Please reproduce the lines of the records below from the one holding "Model this scene" through the one holding "C = scene.collection", inclusive, skipping all pictures.

» **STORED RECORDS**:

★ ★ ★

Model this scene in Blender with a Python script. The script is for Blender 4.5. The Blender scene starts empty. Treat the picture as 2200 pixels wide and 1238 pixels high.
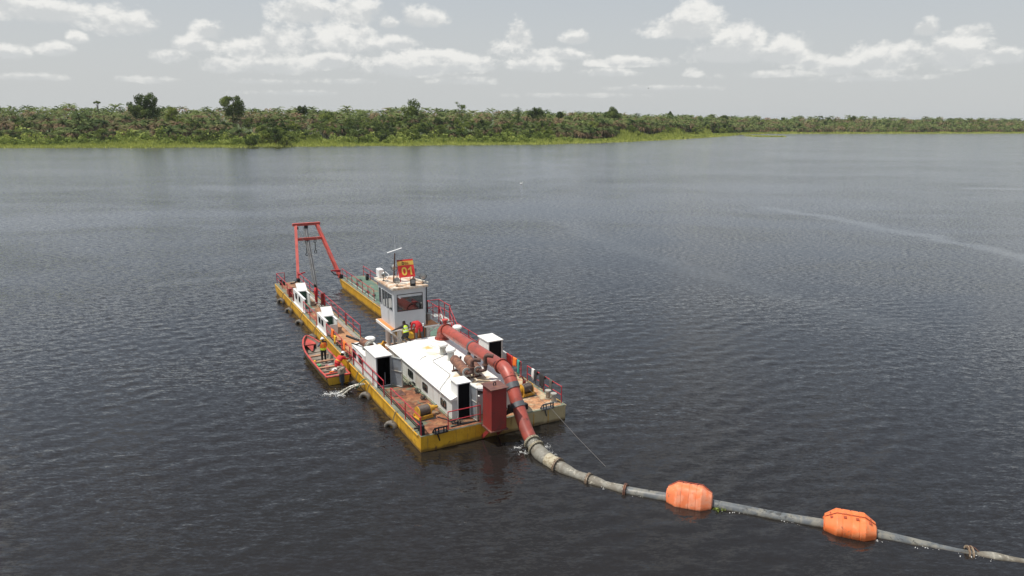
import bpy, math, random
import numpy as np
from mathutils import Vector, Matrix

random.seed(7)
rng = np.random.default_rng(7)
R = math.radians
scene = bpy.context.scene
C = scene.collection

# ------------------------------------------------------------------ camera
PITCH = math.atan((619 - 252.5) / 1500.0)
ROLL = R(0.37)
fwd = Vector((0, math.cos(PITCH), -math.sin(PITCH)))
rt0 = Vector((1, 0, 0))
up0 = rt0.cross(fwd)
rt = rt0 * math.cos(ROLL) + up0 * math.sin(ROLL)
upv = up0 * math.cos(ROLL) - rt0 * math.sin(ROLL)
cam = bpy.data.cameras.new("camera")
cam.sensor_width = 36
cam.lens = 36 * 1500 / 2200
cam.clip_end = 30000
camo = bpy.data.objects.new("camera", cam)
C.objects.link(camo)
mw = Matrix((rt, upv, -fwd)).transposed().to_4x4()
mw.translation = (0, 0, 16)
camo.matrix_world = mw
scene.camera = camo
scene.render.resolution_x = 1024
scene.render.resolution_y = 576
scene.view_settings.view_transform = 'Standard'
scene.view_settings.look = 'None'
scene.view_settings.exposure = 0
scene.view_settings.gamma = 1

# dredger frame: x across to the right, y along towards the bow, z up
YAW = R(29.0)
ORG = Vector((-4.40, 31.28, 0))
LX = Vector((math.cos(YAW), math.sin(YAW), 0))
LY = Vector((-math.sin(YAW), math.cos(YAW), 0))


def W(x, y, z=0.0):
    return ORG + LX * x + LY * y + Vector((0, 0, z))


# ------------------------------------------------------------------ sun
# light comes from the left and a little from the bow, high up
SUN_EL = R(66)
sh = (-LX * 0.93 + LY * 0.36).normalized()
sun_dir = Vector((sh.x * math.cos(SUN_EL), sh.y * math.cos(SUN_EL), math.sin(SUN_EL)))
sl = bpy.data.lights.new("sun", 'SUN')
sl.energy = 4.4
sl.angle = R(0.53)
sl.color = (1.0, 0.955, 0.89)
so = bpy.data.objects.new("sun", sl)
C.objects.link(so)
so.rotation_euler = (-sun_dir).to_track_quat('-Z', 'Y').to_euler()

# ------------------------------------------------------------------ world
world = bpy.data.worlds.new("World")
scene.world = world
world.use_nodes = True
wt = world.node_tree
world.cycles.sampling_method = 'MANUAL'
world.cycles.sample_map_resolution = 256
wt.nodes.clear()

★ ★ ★

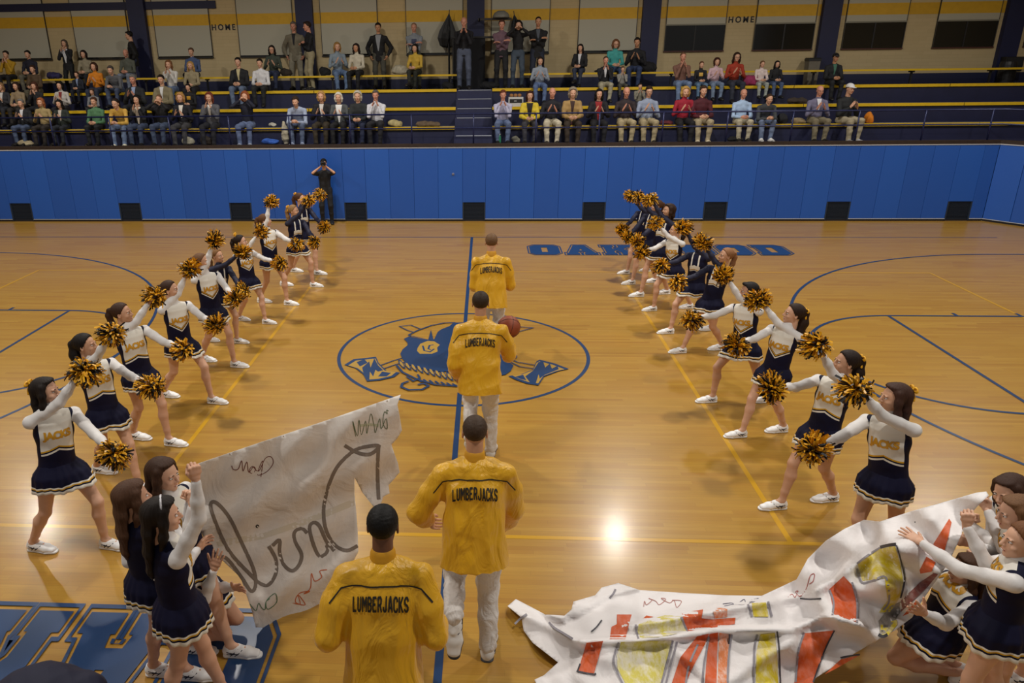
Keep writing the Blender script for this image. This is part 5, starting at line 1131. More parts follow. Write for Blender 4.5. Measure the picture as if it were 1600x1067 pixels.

★ ★ ★

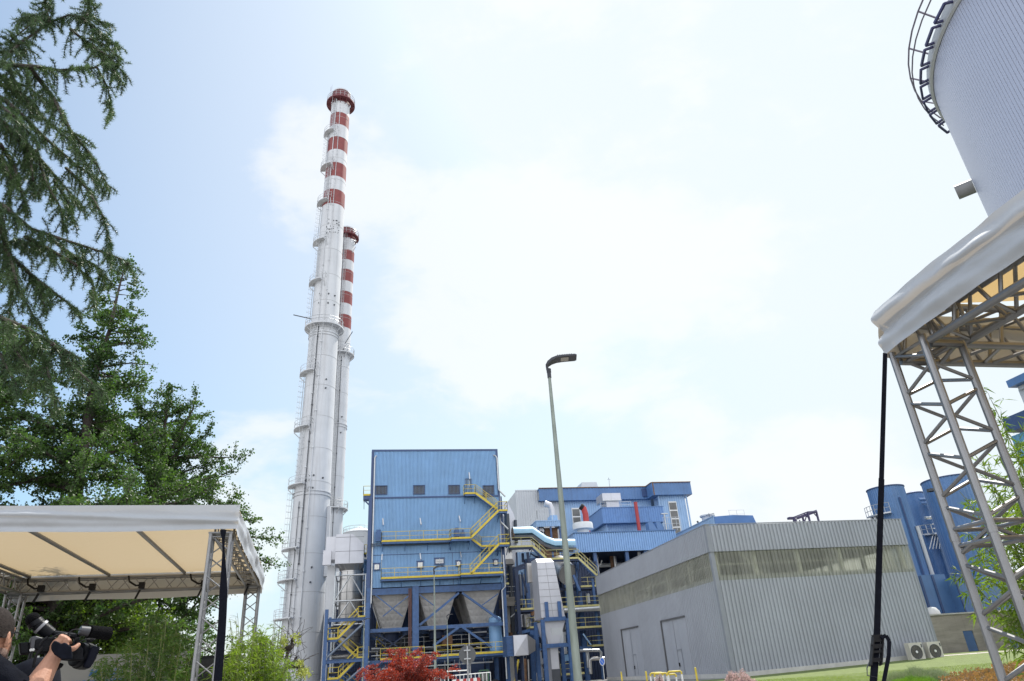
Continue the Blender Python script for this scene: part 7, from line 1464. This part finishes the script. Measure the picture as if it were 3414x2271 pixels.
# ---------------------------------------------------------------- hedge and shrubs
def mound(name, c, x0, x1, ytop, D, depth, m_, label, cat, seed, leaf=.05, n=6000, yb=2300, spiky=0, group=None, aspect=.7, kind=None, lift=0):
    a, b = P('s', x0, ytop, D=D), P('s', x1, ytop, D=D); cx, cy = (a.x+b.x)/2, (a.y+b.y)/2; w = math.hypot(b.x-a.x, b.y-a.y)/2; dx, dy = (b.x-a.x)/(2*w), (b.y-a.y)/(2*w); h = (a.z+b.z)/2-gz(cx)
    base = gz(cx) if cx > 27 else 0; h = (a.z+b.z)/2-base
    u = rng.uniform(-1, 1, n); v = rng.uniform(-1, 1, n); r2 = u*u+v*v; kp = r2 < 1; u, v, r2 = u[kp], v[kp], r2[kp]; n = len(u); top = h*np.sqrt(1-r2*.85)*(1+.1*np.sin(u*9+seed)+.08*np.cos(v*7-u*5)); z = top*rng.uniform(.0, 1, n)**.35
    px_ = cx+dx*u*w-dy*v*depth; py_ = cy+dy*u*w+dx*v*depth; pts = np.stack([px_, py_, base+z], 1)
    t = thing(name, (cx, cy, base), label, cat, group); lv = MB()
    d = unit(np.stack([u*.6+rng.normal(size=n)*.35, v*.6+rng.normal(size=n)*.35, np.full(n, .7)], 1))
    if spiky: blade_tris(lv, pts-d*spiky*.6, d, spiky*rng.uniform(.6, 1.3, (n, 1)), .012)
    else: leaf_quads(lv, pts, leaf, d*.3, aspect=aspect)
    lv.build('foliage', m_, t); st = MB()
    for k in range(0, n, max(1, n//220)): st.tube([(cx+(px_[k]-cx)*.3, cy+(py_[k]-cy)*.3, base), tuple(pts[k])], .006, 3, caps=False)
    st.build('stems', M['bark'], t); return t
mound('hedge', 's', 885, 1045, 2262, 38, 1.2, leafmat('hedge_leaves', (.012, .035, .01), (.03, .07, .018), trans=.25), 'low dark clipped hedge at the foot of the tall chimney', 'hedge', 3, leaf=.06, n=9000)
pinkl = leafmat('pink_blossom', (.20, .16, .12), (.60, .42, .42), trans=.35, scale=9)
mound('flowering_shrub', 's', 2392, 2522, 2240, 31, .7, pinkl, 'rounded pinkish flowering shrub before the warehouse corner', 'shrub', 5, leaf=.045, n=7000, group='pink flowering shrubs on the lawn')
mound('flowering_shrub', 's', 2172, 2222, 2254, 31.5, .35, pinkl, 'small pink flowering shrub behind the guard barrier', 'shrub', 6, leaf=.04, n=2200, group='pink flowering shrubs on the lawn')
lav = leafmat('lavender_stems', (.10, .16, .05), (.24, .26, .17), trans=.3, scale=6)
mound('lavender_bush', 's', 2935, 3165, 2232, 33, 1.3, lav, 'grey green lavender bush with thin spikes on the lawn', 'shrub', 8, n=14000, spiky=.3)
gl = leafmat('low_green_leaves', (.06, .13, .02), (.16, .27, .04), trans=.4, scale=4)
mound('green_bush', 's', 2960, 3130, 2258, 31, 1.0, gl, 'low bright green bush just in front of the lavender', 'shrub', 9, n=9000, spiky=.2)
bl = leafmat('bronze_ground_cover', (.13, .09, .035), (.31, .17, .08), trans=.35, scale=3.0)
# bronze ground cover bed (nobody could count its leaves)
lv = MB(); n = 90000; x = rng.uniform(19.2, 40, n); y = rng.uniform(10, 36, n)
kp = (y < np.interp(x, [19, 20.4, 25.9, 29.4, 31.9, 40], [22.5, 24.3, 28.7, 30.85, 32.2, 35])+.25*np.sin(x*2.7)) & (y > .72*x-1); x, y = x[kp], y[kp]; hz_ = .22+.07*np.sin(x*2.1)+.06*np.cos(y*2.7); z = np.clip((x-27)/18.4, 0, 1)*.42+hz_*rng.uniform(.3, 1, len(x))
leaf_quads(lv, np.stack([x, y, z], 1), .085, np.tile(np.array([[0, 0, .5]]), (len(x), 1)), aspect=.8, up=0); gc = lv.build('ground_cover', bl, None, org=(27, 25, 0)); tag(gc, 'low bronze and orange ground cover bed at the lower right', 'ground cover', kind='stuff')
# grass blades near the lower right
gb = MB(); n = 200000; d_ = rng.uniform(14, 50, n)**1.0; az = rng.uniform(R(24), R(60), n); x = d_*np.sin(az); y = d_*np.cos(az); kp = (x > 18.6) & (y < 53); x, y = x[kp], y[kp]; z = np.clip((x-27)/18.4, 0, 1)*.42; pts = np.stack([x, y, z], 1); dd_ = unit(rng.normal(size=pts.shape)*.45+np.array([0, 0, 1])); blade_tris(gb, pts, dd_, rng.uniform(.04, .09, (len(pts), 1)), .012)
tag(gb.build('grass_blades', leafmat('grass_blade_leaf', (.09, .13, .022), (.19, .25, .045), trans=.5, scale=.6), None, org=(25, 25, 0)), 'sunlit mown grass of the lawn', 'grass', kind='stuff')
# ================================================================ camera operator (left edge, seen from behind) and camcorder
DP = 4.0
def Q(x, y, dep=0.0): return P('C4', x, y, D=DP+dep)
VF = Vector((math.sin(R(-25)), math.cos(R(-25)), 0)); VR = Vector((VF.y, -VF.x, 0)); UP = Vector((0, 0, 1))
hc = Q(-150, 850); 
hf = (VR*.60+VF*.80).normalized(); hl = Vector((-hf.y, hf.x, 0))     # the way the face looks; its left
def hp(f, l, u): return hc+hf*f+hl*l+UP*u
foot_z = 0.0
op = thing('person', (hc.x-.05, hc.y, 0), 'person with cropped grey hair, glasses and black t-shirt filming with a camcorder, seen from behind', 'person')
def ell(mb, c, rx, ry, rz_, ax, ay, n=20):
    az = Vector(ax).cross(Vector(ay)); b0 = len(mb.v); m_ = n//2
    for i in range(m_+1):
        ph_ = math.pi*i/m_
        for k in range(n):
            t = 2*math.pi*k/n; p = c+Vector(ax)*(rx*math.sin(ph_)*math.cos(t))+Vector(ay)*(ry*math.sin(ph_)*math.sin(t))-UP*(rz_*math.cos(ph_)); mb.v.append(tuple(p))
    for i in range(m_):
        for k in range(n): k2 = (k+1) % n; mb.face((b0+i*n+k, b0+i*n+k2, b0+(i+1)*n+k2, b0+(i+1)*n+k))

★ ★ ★

» **EXERCISE OUTPUT**:
Model this scene in Blender with a Python script. The script is for Blender 4.5. The Blender scene starts empty. Treat the picture as 2200 pixels wide and 1238 pixels high.
import bpy, math, random
import numpy as np
from mathutils import Vector, Matrix

random.seed(7)
rng = np.random.default_rng(7)
R = math.radians
scene = bpy.context.scene
C = scene.collection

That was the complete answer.